Barnes is pleading guilty because he helped with the plot, but Mead insisted he was “a very minor player in the entire event.”

“The problem was that he was still a player, therefore he was involved in the conspiracy,” Mead said. “That’s why he was charged with it and that’s why he’s got to plead guilty to it.”

Asked to describe Barnes’ role, Mead said, “I think he was there and he may have driven some people around. But he certainly didn’t manufacture anything and he wasn’t the mastermind.”

The indictment says Diehl-Armstrong asked Barnes how to make a pipe bomb the month before the robbery and told Barnes she wanted to use the money from the heist to pay Barnes to kill her father. Prosecutors have said Diehl-Armstrong was upset with her father about an inheritance dispute.
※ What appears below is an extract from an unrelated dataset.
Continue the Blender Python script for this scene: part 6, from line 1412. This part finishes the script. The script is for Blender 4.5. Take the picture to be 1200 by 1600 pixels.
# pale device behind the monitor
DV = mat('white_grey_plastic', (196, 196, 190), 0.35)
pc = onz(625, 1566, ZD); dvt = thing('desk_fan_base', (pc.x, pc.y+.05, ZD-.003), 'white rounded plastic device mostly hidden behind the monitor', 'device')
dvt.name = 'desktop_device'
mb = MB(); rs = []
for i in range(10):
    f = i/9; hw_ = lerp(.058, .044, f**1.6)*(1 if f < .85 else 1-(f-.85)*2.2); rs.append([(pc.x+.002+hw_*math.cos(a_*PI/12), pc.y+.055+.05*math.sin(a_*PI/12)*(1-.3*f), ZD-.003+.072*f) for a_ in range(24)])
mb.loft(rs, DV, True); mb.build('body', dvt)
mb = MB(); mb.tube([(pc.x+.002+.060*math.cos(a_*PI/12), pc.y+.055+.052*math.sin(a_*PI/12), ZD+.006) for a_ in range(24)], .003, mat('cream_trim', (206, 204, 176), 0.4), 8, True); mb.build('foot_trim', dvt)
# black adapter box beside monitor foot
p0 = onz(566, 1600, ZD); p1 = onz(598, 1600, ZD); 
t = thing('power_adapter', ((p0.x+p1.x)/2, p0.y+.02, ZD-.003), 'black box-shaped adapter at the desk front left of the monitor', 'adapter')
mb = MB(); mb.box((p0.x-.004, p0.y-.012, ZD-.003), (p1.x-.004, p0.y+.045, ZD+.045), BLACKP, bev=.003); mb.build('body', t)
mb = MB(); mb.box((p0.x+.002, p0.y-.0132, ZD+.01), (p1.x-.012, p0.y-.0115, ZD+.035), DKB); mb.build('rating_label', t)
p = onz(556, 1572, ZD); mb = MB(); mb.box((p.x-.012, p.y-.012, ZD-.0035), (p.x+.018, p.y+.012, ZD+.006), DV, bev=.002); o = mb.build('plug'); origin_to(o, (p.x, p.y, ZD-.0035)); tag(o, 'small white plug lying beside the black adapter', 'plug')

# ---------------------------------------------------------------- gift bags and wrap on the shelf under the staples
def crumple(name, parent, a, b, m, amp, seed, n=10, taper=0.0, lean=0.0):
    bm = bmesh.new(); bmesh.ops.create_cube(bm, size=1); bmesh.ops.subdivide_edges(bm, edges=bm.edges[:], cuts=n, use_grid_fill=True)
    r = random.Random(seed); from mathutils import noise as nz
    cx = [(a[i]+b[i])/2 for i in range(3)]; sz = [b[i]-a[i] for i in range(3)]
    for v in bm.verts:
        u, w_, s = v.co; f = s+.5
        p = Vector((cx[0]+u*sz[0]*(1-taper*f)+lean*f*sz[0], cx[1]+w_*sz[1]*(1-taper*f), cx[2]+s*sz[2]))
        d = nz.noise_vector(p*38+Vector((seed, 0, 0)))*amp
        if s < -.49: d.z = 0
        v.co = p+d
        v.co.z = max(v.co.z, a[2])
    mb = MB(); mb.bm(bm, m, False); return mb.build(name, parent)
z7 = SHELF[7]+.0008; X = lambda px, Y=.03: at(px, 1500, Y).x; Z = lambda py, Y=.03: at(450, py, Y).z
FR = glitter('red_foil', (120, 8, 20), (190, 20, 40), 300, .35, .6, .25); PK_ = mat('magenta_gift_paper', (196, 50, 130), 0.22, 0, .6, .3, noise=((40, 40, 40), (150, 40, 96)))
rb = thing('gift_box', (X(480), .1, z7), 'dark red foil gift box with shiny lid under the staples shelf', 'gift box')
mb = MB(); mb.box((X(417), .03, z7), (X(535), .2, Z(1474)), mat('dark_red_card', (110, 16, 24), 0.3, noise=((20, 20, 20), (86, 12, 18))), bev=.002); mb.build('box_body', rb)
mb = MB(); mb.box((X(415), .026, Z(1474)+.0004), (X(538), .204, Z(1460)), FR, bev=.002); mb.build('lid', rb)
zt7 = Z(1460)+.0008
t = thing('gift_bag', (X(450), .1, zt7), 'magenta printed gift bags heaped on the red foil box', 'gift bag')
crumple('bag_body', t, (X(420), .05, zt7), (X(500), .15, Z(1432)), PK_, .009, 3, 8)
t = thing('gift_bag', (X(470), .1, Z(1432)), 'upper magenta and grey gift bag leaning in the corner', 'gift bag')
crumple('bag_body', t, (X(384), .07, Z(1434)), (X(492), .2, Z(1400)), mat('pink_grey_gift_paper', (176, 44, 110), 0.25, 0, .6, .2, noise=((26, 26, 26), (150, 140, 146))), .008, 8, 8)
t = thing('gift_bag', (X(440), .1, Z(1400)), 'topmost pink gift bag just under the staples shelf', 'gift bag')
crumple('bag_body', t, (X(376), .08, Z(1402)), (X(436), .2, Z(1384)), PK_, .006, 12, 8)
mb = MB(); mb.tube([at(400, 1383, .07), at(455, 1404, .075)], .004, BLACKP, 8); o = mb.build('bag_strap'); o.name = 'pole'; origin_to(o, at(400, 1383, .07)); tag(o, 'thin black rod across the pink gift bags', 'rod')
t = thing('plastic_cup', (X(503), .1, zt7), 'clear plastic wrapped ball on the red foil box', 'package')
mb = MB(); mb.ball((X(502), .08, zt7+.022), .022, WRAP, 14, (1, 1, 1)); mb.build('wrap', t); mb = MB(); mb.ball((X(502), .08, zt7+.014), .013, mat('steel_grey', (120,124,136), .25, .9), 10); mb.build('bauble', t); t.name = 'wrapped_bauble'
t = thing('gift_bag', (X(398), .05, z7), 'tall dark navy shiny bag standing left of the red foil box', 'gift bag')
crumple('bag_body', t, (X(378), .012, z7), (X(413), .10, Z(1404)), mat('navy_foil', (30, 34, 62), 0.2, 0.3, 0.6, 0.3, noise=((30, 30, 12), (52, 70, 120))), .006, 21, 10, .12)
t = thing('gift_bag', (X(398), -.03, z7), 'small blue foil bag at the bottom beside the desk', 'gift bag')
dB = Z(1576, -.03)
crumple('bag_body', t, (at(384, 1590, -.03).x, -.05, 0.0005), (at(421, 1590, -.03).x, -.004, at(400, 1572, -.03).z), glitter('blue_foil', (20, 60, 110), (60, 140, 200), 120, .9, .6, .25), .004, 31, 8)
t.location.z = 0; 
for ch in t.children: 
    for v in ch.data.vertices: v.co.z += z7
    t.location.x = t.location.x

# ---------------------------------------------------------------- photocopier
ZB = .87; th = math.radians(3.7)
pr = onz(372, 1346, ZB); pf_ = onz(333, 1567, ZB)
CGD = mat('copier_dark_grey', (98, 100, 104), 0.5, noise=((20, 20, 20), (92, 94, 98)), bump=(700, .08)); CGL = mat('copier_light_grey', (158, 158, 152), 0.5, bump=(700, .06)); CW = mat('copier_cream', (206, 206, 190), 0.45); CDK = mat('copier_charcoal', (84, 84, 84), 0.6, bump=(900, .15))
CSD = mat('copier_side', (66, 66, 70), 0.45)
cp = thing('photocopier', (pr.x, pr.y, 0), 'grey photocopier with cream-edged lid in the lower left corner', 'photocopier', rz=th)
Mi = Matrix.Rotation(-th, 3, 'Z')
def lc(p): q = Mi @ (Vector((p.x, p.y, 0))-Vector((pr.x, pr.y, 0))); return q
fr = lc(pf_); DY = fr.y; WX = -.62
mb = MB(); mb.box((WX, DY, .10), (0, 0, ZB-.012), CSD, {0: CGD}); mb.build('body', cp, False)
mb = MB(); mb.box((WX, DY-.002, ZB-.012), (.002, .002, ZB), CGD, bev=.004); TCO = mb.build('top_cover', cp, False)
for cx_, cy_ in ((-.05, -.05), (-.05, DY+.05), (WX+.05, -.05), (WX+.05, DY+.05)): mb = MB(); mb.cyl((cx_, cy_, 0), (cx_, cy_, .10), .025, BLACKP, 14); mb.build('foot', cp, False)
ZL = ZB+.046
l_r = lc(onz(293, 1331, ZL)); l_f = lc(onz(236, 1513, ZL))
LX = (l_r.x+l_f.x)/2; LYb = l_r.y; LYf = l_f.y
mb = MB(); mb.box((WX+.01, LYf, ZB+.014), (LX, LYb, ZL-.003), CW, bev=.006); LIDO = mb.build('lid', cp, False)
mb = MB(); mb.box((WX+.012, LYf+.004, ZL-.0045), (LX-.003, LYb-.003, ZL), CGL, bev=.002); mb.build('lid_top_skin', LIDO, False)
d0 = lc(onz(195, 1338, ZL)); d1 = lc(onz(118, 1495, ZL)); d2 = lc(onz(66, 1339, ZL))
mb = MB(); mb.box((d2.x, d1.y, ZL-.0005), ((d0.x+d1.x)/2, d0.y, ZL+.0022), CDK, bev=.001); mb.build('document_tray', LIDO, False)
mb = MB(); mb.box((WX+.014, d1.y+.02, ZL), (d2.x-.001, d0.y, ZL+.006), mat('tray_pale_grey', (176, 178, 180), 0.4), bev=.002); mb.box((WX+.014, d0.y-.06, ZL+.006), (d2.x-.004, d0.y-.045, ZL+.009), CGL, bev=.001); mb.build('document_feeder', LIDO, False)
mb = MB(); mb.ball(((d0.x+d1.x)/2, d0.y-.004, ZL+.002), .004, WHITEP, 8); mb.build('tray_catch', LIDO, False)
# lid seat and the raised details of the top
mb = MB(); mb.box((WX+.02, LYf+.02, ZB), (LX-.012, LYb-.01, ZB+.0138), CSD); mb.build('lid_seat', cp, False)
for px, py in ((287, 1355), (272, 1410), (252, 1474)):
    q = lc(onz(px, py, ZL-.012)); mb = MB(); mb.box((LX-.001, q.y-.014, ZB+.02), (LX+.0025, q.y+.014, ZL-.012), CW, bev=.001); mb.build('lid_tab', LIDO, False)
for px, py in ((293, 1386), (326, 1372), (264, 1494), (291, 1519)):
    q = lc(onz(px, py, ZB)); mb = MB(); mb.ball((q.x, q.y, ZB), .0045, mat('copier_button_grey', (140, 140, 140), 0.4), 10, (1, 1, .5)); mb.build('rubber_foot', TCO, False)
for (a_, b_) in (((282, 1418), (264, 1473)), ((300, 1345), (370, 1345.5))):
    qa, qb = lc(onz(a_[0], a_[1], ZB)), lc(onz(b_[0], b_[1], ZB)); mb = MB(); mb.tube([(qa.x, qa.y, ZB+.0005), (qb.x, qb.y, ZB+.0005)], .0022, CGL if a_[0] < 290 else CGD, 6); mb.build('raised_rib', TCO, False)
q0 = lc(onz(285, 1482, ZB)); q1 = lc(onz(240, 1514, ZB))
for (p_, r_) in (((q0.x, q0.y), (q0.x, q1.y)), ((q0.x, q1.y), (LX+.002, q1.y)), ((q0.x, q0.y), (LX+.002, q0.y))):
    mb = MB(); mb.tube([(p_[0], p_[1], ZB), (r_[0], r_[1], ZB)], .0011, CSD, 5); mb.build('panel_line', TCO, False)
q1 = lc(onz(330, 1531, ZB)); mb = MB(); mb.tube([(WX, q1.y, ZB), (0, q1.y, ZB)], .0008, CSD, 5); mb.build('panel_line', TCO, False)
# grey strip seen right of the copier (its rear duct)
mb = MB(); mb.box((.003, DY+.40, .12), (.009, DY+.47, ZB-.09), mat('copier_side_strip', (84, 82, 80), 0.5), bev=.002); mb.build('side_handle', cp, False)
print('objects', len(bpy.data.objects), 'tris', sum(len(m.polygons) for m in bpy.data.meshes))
The indictment doesn’t accuse Barnes of helping to make the bomb or the collar, but Mead said he faces the aiding and abetting charge because the device was used as part of the plot.

The day of the heist, Barnes drove Diehl-Armstrong and others involved to various places and, the day before, discussed the plan with the others, the indictment said.

Diehl-Armstrong is serving seven to 20 years in state prison after pleading guilty but mentally ill to killing her boyfriend, James Roden, 45, in the weeks leading up to the bank robbery.

Prosecutors said she killed Roden because she feared he would tell authorities of the bank robbery plot.

Rothstein helped make the time bomb that killed Wells and phoned in the pizza order used to lure Wells to a secluded spot on a dead-end road, the indictment said. That’s where Wells told authorities he was accosted, though authorities have never said by whom, and forced to wear the bomb.